As a descant to the US-China relations melody, there is a rising debate at least among the cognoscenti over US global leadership. A recent addition to that debate is a piece from International Security brought to you by Stephen Brooks and William Wohlforth of Dartmouth and John Ikenberry of Princeton. The piece, “Don’t Come Home America: The Case Against Retrenchment” appears in the most recent winter edition of the Journal. The examination in the Journal is one of assessing America’s grand strategies – will it be retrenchment or the continuation of US global engagement. The authors somewhat curiously refer to an article that examines US policy in Asia by Harvard’s Joseph Nye when he was away from Harvard and at the time the Assistant Secretary of Defense for International Security Affairs (it is curious if only because it is approaching twenty years ago that the piece was written and refers to a largely forgotten Clintonian – Bill not Hillary – report – “United States Security Strategy for the East Asia Pacific Region”). Events and the evolution of countries – especially China – has in my opinion significantly altered the context of the article, though its conclusions may still be valid.
In any case the authors examine US grand strategy first declaring US overlapping core strategy objectives are:
- managing the external environment to reduce near- and long-term threats to US national security;
- promoting a liberal economic order to expand the global economy and maximize domestic prosperity; and
- creating, sustaining, and revising the global institutional order to secure necessary interstate cooperation in terms favorable to US interests.
For good measure though the authors recognize that “security commitments are a necessary condition of US leadership, and that leadership is necessary to pursue the strategy’s three core objectives. Without the security commitments, US leverage for leadership on both security and nonsecurity issues declines.” There of course is the heart of the matter that US leadership/hegemony/primacy – call it what you will – remains crucial to achieving the objectives – that is US national objectives, a stable world economic and political order. Here a reference to the 1995 Nye article is indeed helpful:
The United States is committed to lead in the Asia-Pacific region. Our national interests demand deep engagement. For most countries in the region, the United States is the critical variable in the East Asia security equation. The United States is not the world’s policeman, but our forward-deployed forces in Asia ensure broad regional stability, help deter aggression against our allies, and contribute to the tremendous political and economic advances made by the nations of the region.

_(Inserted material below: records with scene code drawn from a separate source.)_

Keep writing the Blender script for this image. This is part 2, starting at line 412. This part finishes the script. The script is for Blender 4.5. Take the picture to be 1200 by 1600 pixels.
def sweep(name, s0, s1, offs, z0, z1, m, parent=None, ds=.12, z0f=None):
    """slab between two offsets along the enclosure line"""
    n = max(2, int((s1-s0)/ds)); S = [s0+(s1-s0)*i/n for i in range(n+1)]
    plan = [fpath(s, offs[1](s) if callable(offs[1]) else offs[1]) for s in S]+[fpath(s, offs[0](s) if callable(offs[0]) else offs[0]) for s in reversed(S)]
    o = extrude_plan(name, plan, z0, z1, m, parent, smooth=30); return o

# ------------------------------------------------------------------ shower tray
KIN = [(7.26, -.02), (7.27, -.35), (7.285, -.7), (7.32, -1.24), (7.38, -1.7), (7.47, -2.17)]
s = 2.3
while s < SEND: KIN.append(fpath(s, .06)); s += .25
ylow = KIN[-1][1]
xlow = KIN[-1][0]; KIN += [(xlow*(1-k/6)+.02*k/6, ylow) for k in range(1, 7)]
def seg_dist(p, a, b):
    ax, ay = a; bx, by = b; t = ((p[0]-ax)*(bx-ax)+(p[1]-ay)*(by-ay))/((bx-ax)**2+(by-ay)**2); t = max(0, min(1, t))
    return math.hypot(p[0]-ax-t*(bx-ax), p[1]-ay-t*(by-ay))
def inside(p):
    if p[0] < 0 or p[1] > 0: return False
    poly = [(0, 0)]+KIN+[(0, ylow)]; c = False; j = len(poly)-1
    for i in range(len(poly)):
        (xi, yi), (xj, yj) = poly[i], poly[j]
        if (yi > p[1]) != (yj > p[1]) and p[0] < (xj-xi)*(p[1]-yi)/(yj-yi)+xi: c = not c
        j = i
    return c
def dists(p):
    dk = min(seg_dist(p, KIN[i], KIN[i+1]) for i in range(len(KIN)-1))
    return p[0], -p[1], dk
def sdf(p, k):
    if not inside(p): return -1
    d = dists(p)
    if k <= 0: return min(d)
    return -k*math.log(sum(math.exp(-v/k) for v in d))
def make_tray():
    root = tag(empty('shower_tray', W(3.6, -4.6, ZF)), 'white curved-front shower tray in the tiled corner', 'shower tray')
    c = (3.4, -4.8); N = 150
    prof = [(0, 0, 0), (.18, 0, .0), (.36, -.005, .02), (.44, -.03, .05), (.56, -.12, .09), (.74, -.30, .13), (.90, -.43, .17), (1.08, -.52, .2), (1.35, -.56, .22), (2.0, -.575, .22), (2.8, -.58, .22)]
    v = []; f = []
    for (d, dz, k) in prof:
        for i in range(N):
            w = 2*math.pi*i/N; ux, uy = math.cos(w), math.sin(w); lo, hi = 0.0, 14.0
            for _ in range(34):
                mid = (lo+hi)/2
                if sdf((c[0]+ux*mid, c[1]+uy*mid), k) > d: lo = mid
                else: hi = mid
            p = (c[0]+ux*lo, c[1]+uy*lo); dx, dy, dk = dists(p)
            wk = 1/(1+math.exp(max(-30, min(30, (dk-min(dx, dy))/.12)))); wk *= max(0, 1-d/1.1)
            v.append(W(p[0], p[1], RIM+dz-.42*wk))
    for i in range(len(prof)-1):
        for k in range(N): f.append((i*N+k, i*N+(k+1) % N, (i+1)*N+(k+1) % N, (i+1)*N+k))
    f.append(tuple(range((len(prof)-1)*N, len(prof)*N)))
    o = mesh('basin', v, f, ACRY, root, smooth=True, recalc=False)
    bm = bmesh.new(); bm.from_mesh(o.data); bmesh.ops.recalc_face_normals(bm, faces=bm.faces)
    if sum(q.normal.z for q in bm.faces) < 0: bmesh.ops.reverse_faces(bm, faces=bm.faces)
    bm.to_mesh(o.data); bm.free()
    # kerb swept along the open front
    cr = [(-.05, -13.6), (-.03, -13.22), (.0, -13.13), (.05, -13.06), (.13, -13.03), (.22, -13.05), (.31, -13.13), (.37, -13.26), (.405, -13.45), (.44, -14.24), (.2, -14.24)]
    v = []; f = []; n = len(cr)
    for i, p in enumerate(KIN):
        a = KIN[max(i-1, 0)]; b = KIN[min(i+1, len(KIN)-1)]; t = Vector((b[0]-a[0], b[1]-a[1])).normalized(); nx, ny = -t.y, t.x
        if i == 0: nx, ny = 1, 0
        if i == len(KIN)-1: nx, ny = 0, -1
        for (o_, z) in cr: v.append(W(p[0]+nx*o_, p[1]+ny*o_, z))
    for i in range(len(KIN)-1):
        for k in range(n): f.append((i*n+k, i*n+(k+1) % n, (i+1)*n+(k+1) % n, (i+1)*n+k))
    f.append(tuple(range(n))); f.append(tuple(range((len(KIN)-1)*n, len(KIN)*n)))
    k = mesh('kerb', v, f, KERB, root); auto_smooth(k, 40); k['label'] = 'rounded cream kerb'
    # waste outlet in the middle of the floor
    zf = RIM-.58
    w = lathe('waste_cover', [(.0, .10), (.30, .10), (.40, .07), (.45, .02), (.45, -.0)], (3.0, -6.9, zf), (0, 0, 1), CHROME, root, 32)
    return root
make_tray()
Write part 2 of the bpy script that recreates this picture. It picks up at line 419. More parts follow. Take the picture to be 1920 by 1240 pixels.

Now it is evident from the title of their article that three strongly favor “continuation of the globally engaged grand strategy.” The authors in fact declare early on that such an approach is “a wholly reasonable approach to pursuing narrow US interests in security, prosperity, and the preservation of domestic liberty.” The article then takes a long examination of the various arguments for retrenchment (I will take a look selectively at their description and evaluation of retrenchment in a follow on piece) and concludes that the cost/benefit favors continuing US engagement – read that as global leadership. Indeed the authors suggest that critics of deep engagement overstate the costs and understate the security benefits. As the authors conclude:
Advocates of a clean break with the United States’ sixty-year tradition of deep engagement overstate its costs, underestimate its narrow security benefits, and generally ignore its crucial wider security and nonsecurity benefits. Many moreover, conflate the core grand strategy of deep engagement with issues such as as forceful democracy promotion and armed humanitarian intervention – important matters, but optional choices rather than defining features of the grand strategy. … In the end, the fundamental choice to retain a grand strategy of deep engagement after the Cold War is just what the preponderance of international relations scholarship would expect a rational, self interested, leading power in the United States’ position to do.
So that ‘point finale’ of their article may indeed be right, but there are nagging concerns that accompany this favorable nod at continuing deep engagement. As pointed out earlier, the changing context in Asia – the rise of China – and the more recent assertive China posture in the region challenge US leadership. While the bilateral security relationships are a vital part of US deep engagement in the region, it is not an answer to how to build a competitive but still non-rivalrous relationship with this rising power. Certainly in Beijing last month most argued for building a collaborative relationship but with a few exceptions (Stephen Walt and Nicholas Burns were exceptions as pointed out in an earlier blog post here “Looking at the ‘World’ with Two Lens“) there are few clues as to how do this.
More broadly there is little in deep engagement that extends beyond the primacy/hegemonic approach. While there is a expressed desire to build the institutional structures especially of the global economy, but also the regional settings, deep engagement remains locked in primacy. There is little that describes a more global governance, multilateral approach. There are various nods to greater multilateralism – but ‘realistically’ for the advocates it remains an exercise about US leadership – or not. So more collective leadership is barely a topic of discussion in deep engagement. It is this aspect of deep engagement that is ‘broken’ – or never attended to – and needs far more intellectual and policy examination.